I am worried about the constant suggestion that we look at these issues later. The fact is that we do not know what the Bill will look like later. We do not know what amendments will be tabled or what will be agreed. It is always possible to revisit amendments that have been passed in the earlier stages if subsequent amendments make them otiose. The point is that we should not pass this opportunity to strengthen the Bill if we can.
On the point that the hon. Member for Rother Valley was discussing with my hon. Friend the Member for Reigate about the Suicide Act explicitly referring to pressure as a subset, as it were, of encouragement, that Act specifies that encouragement is the general, catch-all term and includes pressure. I think the hon. Gentleman is suggesting, and other hon. Members have suggested, that it is the other way round: that coercion or pressure somehow include encouragement. Surely encouragement is the broader term—it exists in the current law on suicide. What is the problem with using that term in addition to coercion and pressure, consistent with existing law? It is a broader and more sufficient term.
On the first point, in fairness, the hon. Member for Reigate was talking about a clause that we are going to consider and the link between two different criminal offences in the 1961 Act and clause 26 of the Bill.
On the second point, the Bill—to coin a political phrase—needs to be fit for the future. The language used in legislation over the last decade when we are considering coercion—I use that word automatically because that is the language we use now—is much more appropriate than “encouragement”, which is slightly archaic, to be honest. Perhaps we need to look at the Suicide Act as well—although not in this parliamentary term; that is for the second term. [Laughter.] I have nothing further to add.
I rise to speak to amendments 113 to 115 and 118 to 121, which would require steps to be taken to establish that a person seeking assistance has not been manipulated by another person.

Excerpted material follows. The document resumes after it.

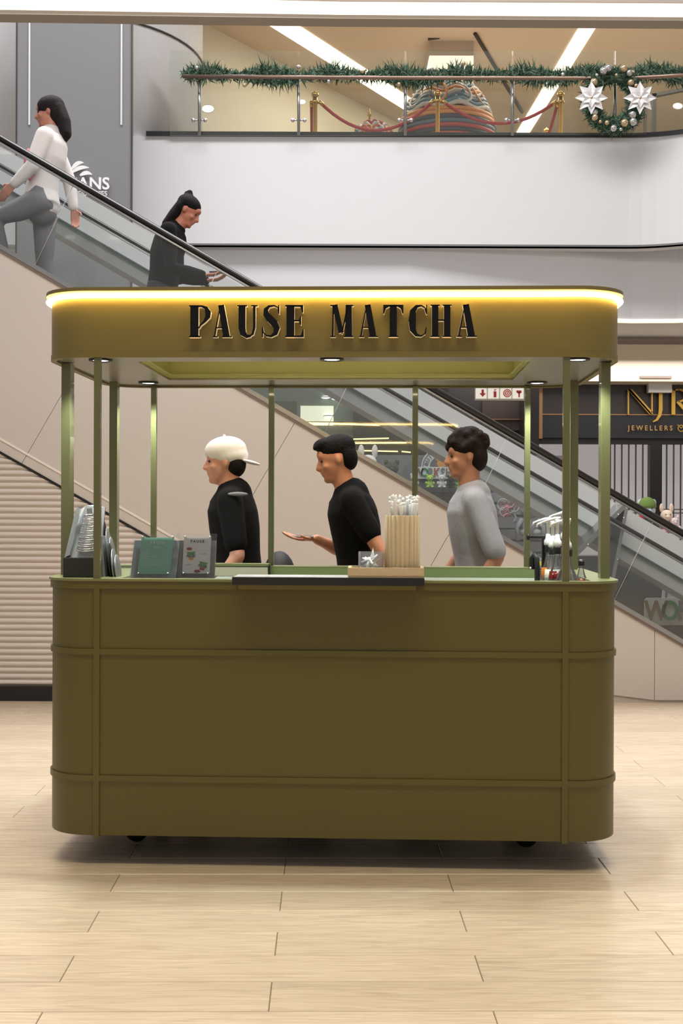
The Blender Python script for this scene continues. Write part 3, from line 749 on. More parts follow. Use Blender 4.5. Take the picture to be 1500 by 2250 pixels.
for i, (px, py) in enumerate(((715, 873), (738, 876), (722, 914))):
    t = empty('downlight', P(px, py, 14.15), ['oval ceiling light above the mint shop, left of the pair', 'oval ceiling light above the mint shop, right of the pair', 'dim oval light under the pair in the mint shop'][i], 'lamp', 'mint shop lights')
    MB().ell((0, 0, 0), (.055, .055, .018), 14, 6).build('lens', emis('dl2', S(240, 250, 235), 1.6), t)
    MB().tube([(.058*math.cos(a_), .058*math.sin(a_), 0) for a_ in [2*PI*j/16 for j in range(16)]], .006, 5, closed=True).build('rim', white, t)

# toy shop: wall, shelf and signs
ty = MB().box(P(790, 1000, 13.2).x, P(1250, 1000, 13.2).x, 13.2, 13.3, 0, P(900, 1000, 13.2).z).build('wall_toys', mat('toyshop_grey', S(112, 112, 116), .5)); struct(ty)
for i in range(9):
    z0 = P(1000, 1080+i*27, 13.2).z
    MB().box(P(790, 1000, 13.2).x, P(1250, 1000, 13.2).x, 13.17, 13.2, z0-.115, z0-.008).build('slat', mat('slatwall', S(136, 136, 140), .5), ty)
sh_ = empty('toy_shelf', P(1000, 1076, 12.9), 'dark display shelf carrying the row of plush bears', 'shelf')
O = Vector(sh_.location); SHZ = P(960, 1073, 12.9).z
MB().box(P(780, 1, 12.9).x-O.x, P(1085, 1, 12.9).x-O.x, -.2, .28, SHZ-O.z-.045, SHZ-O.z).build('board', mat('shelf_dark', S(56, 56, 60), .4), sh_)
MB().box(P(830, 1, 12.9).x-O.x, P(836, 1, 12.9).x-O.x, -.1, .28, -.9-0, SHZ-O.z-.045).build('bracket', black, sh_)
MB().box(P(1070, 1, 12.9).x-O.x, P(1076, 1, 12.9).x-O.x, -.1, .28, -.9-0, SHZ-O.z-.045).build('bracket', black, sh_)
def sign_ww(cx, cy, s_, Y, label, bear=True):
    """arched BUILD sign with WORKSHOP plate; s_ = scale relative to the shelf one"""
    o = empty('shop_sign', P(cx, cy, Y), label, 'sign'); O = Vector(o.location)
    q = lambda u_, v_: Vector((u_*s_*Y/F, 0, v_*s_*Y/F))
    pg = mat('sign_pale', S(196, 200, 205), .5); dg = mat('sign_grey', S(92, 94, 98), .5)
    mb = MB(); mb.prism([q(*p) for p in arc(0, 0, 66, 66, 0, 180, 24)], (0, .02, 0)); mb.build('arch_plate', pg, o)
    mb = MB(); glyph(mb, [('rib', arc(0, 0, 60, 60, 0, 180, 24), [3]*25)], lambda u_, v_: q(u_, v_)+Vector((0, -.004, 0)), (0, .004, 0), 0, 0); mb.build('arch_line', dg, o)
    mb = MB(); mb.prism([q(*p)+Vector((0, -.002, 0)) for p in arc(0, 0, 36, 36, 0, 180, 20)], (0, .01, 0)); mb.build('arch_centre', dg, o)
    for i, ch in enumerate('BUILD'):
        t = math.radians(168-i*17); text('lettering', ch, 19*s_*Y/F, q(48*math.cos(t), 48*math.sin(t))+Vector((0, -.006, 0)), dg, o, .002, 1, rot=(0, PI/2-t, 0))
    # simple rounded bear head in the arch
    bmr = mat('bear_orange', S(200, 140, 60), .6); mb = MB()
    for (u_, v_, r_) in ((6, 12, 17), (-8, 26, 6), (20, 26, 6)): mb.prism([q(*p)+Vector((0, -.008, 0)) for p in arc(u_, v_, r_, r_*.85, 0, 345, 16)], (0, .005, 0))
    mb.build('bear_mark', bmr, o)
    mb = MB(); mb.prism([q(*p)+Vector((0, -.012, 0)) for p in [(-90, 0), (90, 0), (94, -4), (94, -38), (90, -42), (-90, -42), (-94, -38), (-94, -4)]], (0, .012, 0)); mb.build('name_plate', pg, o)
    cols = [S(120, 100, 76), S(30, 124, 86), S(110, 112, 116), S(150, 70, 60), S(110, 112, 116), S(120, 100, 76), S(30, 124, 86), S(110, 112, 116)]
    for i, ch in enumerate('WORKSHOP'):
        text('lettering', ch, 42*s_*Y/F, q(-76+21.5*i, -21)+Vector((0, -.016, 0)), mat('wk%d' % (i % 8), cols[i], .5), o, .004, .80, bold=.03)
    return o
sign_ww(966, 1026, .62, 13.145, 'arched BUILD and WORKSHOP sign above the row of plush bears')
sign_ww(1548, 1314, 1.42, 11.26, 'larger arched BUILD and WORKSHOP sign low at the right edge behind the glass')
pl = MB().box(P(1195, 1, 11.3).x, 6.5, 11.3, 11.6, 0.0, P(1400, 1222, 11.3).z).build('wall_plinth', mat('plinth_dark', S(72, 73, 76), .3, noise=.1, nscale=2)); struct(pl)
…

The amendments would require the co-ordinating doctor to ascertain whether, in their opinion, the person has been manipulated, and would account for additional ways that a person can be influenced by another person into choosing an assisted death. Pressure and coercion may leave an individual feeling that they have no choice but to take that path; however, manipulation can make the person think that they made the choice themselves. Coercion is an overt and clear means of controlling someone, whereas manipulation is a hidden, psychological and deceptive means of control.